Instructions for the task:
Gather from the material every line that contains the string "parts".

## begin

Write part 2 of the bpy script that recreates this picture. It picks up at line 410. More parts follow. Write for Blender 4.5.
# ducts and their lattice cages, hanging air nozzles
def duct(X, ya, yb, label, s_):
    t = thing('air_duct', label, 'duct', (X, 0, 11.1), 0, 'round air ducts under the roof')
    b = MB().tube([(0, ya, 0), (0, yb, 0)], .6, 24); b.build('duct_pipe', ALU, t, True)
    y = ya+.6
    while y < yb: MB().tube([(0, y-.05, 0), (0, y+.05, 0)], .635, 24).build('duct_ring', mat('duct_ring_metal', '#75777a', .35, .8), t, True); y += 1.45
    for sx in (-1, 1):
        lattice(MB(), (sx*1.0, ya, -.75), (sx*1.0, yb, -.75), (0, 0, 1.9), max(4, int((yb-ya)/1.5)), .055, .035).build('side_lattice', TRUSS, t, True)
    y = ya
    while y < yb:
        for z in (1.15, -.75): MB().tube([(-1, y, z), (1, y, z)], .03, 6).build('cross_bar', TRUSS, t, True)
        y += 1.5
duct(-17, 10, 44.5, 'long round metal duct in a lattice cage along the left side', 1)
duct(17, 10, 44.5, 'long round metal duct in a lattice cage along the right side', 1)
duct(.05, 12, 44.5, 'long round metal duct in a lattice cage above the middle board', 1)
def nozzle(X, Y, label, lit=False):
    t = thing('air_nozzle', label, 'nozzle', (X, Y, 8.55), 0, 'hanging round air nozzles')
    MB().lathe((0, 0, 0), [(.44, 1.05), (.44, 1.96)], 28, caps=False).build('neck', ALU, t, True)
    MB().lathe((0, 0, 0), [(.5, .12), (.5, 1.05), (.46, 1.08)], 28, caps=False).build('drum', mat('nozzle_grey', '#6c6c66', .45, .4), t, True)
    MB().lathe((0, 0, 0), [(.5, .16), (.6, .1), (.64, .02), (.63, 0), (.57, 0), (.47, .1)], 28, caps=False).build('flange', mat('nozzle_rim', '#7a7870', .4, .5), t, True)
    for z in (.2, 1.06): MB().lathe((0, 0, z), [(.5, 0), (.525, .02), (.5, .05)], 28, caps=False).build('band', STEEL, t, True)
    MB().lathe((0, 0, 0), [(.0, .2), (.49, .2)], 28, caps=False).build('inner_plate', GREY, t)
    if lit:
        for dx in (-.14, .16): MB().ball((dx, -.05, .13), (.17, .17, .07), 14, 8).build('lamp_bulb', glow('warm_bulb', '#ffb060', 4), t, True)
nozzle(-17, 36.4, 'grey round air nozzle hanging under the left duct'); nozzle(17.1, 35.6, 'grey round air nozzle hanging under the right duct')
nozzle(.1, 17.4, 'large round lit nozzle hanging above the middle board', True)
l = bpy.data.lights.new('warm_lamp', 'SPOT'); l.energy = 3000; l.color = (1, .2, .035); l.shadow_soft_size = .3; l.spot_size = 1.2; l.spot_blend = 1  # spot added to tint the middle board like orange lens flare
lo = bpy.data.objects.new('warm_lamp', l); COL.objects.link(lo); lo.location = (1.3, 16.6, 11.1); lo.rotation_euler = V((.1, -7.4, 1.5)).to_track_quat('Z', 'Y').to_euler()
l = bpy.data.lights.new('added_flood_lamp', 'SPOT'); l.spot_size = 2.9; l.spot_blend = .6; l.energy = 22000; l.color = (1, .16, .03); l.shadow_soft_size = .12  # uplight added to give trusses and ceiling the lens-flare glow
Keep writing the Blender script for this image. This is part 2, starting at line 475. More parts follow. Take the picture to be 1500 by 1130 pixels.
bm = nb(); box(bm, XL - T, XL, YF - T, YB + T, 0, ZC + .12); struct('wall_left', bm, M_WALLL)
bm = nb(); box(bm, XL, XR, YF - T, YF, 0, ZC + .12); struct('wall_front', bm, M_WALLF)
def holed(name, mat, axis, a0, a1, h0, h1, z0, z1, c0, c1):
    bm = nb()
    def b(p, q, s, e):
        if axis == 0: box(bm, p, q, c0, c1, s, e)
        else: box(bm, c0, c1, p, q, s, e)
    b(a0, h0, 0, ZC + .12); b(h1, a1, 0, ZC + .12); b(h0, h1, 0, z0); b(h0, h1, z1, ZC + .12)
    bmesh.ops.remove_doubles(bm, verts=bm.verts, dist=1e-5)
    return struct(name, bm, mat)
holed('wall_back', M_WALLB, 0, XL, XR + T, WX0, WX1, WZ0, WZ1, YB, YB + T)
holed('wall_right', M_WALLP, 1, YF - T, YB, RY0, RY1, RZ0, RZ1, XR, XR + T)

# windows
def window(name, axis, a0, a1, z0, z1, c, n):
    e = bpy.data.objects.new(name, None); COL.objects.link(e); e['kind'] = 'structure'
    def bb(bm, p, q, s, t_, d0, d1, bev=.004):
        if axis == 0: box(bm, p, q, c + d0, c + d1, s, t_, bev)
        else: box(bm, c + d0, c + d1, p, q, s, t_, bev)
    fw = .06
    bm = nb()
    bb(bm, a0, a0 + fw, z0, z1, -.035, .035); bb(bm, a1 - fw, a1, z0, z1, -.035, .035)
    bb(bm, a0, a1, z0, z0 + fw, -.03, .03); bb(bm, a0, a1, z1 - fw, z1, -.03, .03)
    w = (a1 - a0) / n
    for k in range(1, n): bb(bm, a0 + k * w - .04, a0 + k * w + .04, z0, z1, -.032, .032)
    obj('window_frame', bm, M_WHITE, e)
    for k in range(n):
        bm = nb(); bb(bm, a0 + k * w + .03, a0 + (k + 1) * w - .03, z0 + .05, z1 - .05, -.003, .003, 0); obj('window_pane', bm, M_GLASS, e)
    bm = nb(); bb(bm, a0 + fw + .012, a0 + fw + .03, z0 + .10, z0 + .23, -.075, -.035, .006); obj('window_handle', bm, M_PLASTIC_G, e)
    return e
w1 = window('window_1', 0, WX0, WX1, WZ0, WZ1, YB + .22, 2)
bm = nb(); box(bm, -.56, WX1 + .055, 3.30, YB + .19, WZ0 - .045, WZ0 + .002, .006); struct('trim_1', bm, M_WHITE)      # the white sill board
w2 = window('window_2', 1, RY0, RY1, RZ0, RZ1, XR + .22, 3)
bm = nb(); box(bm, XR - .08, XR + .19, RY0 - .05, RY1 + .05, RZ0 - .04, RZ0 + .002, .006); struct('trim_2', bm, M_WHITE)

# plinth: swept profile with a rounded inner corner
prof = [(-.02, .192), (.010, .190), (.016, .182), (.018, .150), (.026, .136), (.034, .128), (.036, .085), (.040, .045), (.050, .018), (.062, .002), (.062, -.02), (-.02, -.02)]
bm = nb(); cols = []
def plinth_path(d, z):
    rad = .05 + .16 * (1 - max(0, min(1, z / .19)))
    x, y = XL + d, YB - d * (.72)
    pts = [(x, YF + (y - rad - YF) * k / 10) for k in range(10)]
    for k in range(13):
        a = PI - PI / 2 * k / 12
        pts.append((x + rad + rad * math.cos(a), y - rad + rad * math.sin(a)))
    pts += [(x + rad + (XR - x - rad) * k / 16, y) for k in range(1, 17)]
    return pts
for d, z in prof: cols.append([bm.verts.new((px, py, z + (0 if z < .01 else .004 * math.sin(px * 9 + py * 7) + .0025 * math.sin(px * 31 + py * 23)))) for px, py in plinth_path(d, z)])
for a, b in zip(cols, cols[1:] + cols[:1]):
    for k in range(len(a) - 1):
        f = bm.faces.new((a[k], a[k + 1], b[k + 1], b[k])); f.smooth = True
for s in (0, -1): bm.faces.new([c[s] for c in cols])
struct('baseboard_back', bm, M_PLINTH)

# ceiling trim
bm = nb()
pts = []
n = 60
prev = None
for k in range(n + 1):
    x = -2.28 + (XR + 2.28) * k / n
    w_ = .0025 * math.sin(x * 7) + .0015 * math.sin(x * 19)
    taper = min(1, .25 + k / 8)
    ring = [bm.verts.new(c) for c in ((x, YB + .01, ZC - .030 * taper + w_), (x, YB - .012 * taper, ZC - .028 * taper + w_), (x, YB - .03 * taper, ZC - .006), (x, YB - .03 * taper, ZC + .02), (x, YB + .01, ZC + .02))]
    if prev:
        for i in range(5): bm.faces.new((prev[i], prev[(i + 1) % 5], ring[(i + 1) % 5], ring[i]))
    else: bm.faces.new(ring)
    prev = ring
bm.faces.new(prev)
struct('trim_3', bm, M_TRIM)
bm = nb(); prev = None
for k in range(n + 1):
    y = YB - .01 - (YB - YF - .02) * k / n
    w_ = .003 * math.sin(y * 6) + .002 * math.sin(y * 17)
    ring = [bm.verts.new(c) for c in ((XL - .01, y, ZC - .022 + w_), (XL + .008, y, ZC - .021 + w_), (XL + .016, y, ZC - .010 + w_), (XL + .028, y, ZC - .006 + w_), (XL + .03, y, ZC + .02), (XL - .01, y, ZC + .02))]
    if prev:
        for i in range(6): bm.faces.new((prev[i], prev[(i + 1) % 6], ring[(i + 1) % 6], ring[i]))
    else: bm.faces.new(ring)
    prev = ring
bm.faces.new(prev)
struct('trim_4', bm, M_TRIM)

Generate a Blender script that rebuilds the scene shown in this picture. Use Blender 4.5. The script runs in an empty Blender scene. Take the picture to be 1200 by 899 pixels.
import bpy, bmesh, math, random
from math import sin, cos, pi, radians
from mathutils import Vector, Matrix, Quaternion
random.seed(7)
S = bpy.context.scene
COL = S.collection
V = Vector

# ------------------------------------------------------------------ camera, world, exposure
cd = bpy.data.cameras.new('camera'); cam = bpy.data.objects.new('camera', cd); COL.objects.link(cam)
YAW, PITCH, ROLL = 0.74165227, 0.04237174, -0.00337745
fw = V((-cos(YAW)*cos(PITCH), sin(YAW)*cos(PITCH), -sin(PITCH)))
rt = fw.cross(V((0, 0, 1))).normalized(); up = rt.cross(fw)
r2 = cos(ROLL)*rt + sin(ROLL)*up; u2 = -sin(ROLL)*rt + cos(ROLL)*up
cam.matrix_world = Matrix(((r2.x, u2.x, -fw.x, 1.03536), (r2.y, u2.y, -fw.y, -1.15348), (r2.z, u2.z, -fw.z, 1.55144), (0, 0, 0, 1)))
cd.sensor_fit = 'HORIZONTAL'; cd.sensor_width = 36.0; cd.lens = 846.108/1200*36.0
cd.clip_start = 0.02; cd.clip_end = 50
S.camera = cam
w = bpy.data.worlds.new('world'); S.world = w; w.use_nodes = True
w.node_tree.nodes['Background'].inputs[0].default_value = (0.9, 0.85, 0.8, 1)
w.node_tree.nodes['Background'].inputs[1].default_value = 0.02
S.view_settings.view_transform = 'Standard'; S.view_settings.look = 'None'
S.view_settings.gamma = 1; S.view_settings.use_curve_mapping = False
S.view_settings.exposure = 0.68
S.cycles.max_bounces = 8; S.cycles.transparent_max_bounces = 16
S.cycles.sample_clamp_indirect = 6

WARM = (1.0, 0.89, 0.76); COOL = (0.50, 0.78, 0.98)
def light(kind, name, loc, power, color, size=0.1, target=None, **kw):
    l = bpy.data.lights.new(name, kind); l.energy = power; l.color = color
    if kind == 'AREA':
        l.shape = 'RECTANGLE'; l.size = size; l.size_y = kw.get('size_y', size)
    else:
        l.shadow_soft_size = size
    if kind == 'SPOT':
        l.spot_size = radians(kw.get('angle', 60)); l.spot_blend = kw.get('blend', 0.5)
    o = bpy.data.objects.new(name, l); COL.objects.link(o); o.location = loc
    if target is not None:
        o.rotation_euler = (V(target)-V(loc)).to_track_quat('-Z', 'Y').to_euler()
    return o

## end

Full output:
Write part 2 of the bpy script that recreates this picture. It picks up at line 410. More parts follow. Write for Blender 4.5.
Keep writing the Blender script for this image. This is part 2, starting at line 475. More parts follow. Take the picture to be 1500 by 1130 pixels.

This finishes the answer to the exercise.